Thousands of women assaulted; new fighting in eastern DR of Congo, UN says

Thousands of women and girls between the ages of 5 and 80 in the eastern area of the Democratic Republic of the Congo have been tortured and raped and many are nursing bullet wounds, the United Nations World Food Programme (WFP) said today.

At a briefing in Geneva, WFP spokesperson Christiane Berthiaume said the agency believed that these incidents were just the tip of the iceberg.

On a web site erected by the UN Fund for Women (UNIFEM), the occurrence of rape in conflict is shown to take place in every current war, but the DRC is singled out.

"In many war situations, violence against women has reached incomprehensible levels of brutality and cruelty. In the Democratic Republic of the Congo, where hundreds of thousands of women are thought to have been raped since 1998, sexual mutilation and even cannibalism were reported in 2003, with armed groups particularly targeting Pygmy women for cannibalism and genocide," according to a UNIFEM fact sheet.

UNIFEM said impunity for war crimes that target women because of their gender must end and wartime rapists must be tried and punished.

Between 2,000 and 4,000 Congolese were on the run in the eastern region, meanwhile, after fighting broke out on Friday between a Congolese Mayi-Mayi militia and a Rwandan rebel group in South Kivu province, the UN Office for the Coordination of Humanitarian Affairs (OCHA) said.

"Humanitarian agencies are reportedly overwhelmed by the sudden influx and concerted efforts are underway to respond to IDP (internally displaced persons) needs," OCHA said in a news release.

The new displacement was occurring shortly after a joint team, drawn from UN humanitarian agencies, had visited South Kivu on an assessment mission, OCHA said.

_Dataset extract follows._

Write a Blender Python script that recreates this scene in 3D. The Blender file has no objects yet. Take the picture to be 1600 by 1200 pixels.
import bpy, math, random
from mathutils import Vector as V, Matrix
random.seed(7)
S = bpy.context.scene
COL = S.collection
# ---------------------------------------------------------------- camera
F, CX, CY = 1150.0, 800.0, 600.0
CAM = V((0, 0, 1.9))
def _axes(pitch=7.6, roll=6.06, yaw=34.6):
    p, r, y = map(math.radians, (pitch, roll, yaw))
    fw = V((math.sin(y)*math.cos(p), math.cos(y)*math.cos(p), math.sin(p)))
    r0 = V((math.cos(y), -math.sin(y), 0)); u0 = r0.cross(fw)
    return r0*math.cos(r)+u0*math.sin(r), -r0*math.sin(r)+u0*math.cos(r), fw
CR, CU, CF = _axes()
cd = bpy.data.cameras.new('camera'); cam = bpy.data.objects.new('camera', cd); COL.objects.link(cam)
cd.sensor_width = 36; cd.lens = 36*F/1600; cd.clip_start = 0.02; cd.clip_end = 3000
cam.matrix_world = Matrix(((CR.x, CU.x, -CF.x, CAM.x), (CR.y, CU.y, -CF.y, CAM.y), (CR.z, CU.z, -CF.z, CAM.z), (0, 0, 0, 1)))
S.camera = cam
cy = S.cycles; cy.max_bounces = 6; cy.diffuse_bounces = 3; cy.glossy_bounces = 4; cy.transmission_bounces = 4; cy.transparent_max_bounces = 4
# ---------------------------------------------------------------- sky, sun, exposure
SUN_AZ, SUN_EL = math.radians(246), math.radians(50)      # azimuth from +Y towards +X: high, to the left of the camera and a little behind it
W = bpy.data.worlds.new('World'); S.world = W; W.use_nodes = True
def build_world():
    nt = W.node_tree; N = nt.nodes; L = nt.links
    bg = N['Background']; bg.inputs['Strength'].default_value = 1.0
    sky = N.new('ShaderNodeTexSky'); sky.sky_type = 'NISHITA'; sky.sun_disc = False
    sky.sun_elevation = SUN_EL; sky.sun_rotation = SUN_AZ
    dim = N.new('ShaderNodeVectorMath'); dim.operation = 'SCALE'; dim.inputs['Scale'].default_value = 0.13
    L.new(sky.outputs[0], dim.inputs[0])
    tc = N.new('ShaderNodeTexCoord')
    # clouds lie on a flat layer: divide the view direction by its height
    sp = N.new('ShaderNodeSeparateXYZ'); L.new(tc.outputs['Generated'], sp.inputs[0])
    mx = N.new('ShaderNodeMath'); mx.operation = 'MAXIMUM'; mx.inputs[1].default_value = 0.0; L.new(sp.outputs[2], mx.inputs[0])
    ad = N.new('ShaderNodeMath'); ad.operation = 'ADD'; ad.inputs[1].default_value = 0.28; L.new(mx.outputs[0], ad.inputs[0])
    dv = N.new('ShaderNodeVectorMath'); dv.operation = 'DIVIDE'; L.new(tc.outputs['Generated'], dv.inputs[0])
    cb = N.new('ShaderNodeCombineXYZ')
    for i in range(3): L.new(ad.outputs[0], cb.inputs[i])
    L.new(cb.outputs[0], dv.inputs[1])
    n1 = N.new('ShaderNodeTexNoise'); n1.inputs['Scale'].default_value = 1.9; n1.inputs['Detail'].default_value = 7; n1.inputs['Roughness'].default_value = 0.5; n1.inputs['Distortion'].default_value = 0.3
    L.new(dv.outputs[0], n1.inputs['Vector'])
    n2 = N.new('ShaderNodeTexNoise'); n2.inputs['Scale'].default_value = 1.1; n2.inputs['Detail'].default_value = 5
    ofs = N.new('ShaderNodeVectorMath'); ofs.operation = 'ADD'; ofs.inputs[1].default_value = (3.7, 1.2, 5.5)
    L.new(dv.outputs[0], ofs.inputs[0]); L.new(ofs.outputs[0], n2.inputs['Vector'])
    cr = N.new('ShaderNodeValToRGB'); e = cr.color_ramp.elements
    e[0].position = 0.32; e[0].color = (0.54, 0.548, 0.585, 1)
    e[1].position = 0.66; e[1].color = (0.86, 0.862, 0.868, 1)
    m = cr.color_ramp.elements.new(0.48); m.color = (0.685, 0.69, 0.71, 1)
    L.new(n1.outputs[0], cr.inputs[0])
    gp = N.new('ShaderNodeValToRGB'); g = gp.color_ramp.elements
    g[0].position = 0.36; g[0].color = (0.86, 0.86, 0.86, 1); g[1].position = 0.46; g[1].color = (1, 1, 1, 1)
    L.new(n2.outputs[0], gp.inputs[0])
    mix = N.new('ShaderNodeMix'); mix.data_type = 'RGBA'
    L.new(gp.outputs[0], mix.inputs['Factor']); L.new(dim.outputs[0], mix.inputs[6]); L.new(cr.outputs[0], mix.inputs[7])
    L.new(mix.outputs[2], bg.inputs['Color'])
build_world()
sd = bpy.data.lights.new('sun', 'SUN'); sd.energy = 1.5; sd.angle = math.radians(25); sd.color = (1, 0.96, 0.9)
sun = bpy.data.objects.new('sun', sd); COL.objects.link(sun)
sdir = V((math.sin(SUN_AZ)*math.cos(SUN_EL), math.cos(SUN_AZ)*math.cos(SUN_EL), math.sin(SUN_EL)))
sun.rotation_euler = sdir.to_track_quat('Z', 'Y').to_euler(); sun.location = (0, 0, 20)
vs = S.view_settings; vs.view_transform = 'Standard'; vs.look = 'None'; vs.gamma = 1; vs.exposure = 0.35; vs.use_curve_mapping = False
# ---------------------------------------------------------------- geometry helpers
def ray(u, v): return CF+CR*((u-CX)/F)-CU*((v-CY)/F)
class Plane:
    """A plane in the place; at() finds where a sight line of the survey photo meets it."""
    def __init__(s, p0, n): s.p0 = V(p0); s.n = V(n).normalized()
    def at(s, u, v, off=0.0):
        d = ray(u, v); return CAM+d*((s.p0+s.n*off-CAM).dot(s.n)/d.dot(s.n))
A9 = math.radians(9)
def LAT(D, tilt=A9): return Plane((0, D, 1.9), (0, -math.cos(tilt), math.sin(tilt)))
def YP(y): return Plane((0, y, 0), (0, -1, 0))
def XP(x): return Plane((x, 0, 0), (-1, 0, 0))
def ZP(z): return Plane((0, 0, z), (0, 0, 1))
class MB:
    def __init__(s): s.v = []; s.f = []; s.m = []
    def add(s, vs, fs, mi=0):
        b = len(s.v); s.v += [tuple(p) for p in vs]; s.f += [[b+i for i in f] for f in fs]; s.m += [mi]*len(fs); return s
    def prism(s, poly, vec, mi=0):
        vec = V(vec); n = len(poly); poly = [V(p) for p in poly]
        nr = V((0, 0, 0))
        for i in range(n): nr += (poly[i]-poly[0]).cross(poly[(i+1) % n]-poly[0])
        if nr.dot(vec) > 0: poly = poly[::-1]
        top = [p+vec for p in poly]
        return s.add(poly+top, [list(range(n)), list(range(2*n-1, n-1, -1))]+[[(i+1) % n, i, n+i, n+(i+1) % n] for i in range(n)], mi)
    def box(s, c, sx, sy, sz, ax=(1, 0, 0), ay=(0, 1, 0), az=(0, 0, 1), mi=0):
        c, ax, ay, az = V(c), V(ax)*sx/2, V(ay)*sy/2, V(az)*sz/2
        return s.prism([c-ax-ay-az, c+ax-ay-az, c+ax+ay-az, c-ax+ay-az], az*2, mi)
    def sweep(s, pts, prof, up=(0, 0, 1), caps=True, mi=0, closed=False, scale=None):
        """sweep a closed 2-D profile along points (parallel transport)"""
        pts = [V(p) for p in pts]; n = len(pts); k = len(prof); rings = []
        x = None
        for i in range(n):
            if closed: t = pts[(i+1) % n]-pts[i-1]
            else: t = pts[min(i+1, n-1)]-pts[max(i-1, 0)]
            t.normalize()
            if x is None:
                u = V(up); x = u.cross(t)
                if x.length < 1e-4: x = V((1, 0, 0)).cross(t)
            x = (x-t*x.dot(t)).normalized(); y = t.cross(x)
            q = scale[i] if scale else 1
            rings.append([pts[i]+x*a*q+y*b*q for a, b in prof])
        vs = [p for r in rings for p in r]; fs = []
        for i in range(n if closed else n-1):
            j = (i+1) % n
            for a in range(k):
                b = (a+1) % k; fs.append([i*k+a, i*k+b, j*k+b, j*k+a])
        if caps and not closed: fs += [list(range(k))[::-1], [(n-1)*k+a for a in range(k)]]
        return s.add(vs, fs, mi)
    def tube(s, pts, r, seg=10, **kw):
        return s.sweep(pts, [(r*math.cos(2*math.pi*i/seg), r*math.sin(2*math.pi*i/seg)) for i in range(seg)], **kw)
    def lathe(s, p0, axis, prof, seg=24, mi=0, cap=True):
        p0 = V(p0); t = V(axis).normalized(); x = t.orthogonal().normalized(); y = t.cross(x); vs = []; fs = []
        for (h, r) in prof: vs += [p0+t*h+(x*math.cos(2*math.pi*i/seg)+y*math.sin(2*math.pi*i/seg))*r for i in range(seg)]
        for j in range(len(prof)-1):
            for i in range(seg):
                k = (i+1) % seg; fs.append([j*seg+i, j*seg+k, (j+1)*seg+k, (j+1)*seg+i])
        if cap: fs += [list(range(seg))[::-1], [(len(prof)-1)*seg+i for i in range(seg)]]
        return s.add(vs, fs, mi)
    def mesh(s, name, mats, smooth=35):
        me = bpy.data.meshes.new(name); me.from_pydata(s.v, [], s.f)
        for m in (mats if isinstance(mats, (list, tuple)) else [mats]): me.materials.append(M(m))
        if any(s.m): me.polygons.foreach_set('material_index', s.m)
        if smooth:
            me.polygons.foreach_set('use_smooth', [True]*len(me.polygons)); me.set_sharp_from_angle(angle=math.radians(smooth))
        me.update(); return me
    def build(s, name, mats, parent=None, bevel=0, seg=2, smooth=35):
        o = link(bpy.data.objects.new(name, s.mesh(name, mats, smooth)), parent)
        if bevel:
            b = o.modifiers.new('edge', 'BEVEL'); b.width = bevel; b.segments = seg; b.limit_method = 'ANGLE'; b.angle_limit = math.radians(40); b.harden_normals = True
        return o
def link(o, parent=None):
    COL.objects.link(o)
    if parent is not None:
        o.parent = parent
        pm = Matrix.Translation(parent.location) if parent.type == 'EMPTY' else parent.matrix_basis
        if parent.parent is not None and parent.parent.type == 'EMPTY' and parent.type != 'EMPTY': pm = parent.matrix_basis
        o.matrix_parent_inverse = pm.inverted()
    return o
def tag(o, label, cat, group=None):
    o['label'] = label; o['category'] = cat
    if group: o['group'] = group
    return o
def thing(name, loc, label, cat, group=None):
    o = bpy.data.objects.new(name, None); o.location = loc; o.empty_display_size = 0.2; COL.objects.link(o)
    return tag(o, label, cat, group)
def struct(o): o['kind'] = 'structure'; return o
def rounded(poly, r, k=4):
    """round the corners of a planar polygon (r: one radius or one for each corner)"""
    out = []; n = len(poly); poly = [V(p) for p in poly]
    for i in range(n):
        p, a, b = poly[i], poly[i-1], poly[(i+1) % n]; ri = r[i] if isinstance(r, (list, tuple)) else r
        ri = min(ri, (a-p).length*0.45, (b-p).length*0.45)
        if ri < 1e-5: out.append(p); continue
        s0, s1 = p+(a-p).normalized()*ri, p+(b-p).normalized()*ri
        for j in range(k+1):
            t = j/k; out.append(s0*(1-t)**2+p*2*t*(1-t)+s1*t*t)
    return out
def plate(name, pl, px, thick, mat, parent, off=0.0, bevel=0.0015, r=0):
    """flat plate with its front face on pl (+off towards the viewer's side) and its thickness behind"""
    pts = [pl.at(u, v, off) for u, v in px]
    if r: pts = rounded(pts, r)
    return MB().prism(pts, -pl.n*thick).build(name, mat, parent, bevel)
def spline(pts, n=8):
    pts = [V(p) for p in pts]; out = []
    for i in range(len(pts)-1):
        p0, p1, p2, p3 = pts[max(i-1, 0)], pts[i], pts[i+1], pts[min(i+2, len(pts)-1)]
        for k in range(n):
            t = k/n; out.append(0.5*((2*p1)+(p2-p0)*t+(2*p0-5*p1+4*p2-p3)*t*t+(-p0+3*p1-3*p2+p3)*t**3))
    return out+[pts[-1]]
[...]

In a regional population of about 375,000, IDPs numbered 76,500, while 49,500 other people had just returned from five to seven years in exile, OCHA said.

Providing food was a problem. "Although the region is very fertile, many people refuse to resume cultivation of their fields, the systematic pillage of crops having become a common practice among armed groups," the Office said. "Malnutrition was clearly visible among populations the mission could visit."

The mission recommended urgent distribution of seeds and tools, but in conjunction with food aid to prevent recipients from eating the seeds. Roads would have to be repaired to allow the transportation of harvests from fields to markets, OCHA said.